The data »
━━━━━━━━━━
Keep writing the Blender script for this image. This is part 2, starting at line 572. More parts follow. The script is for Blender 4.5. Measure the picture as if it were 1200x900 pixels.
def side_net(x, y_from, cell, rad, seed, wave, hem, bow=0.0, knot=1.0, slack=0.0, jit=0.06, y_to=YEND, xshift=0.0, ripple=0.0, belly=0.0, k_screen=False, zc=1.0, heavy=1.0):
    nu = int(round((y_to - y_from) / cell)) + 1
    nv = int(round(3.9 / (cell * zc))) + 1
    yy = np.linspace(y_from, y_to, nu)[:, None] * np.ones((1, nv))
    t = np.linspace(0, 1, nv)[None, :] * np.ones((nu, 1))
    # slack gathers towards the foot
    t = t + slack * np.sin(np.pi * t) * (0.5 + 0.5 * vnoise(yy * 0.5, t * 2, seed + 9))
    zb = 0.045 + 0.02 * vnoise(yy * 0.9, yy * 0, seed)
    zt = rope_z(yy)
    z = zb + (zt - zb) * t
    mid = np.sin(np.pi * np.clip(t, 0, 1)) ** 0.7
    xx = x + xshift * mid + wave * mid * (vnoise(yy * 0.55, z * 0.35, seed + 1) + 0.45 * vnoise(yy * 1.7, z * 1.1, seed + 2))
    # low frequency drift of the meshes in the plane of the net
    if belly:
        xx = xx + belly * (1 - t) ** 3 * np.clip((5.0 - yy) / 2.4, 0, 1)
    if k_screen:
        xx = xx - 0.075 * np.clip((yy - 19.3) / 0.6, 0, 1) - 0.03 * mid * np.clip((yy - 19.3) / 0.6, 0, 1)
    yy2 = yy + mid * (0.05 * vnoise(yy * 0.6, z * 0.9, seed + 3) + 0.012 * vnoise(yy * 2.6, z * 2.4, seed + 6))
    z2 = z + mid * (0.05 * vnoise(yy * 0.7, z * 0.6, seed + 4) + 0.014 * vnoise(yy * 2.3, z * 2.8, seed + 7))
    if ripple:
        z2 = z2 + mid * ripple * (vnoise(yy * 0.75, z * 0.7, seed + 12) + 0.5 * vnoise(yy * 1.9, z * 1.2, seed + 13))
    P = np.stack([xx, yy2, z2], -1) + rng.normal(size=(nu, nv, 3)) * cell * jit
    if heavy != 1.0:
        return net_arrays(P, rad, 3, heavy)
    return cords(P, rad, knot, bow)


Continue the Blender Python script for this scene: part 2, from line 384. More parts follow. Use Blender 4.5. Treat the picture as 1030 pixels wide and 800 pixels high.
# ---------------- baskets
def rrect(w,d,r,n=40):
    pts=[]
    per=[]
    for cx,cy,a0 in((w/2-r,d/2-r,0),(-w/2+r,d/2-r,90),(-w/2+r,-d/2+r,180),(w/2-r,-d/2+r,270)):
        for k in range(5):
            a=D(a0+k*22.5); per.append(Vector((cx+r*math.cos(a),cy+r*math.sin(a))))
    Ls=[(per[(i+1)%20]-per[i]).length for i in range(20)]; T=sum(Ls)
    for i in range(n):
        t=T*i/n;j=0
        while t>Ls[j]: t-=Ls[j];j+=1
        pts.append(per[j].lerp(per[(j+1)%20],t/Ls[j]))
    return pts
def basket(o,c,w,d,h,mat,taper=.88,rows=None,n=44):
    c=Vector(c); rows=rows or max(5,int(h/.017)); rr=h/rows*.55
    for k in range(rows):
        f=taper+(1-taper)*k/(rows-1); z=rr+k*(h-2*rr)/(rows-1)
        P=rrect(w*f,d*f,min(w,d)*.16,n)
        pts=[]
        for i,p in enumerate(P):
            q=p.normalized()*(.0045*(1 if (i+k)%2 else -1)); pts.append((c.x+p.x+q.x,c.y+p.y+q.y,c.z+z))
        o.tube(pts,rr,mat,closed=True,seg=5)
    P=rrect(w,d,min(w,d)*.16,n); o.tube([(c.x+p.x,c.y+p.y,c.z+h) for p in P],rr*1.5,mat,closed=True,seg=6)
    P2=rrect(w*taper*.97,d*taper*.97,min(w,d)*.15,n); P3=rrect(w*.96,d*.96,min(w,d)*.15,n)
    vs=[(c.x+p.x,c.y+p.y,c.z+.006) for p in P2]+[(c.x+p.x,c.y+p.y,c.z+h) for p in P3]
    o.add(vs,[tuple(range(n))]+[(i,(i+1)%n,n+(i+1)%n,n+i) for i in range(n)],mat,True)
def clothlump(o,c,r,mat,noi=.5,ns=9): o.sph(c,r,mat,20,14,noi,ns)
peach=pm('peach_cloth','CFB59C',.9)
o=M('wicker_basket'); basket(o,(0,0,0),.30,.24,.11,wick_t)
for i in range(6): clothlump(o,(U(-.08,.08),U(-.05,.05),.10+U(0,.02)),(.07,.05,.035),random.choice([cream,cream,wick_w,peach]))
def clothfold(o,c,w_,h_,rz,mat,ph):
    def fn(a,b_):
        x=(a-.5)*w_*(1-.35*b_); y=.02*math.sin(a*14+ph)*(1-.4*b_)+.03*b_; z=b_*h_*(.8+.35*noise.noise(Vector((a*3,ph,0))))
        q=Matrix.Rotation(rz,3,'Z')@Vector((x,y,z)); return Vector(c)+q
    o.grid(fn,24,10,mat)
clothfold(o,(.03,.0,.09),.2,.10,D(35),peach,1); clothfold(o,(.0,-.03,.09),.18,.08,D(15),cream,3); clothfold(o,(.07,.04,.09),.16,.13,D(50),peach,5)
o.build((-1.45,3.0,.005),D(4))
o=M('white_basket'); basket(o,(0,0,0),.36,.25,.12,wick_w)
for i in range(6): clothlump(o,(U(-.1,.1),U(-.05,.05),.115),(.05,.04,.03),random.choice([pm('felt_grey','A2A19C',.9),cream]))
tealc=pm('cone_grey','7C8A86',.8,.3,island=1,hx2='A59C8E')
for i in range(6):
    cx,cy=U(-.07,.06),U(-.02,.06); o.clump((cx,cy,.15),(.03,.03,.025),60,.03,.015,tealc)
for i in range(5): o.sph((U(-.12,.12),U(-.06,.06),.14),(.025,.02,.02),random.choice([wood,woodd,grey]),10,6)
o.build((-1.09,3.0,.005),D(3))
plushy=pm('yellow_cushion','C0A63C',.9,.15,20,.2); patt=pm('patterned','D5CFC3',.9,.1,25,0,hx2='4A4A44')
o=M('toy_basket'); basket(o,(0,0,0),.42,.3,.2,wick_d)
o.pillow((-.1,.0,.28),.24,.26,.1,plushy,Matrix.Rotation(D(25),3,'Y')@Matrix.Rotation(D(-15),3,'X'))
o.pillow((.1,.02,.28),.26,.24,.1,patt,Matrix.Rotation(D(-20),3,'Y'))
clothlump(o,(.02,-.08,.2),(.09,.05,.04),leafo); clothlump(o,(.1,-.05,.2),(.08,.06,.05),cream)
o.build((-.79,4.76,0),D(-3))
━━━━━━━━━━
Problem requirements » Check each line of the records for "Blender" and copy the ones that contain it.

Full output »
Keep writing the Blender script for this image. This is part 2, starting at line 572. More parts follow. The script is for Blender 4.5. Measure the picture as if it were 1200x900 pixels.
Continue the Blender Python script for this scene: part 2, from line 384. More parts follow. Use Blender 4.5. Treat the picture as 1030 pixels wide and 800 pixels high.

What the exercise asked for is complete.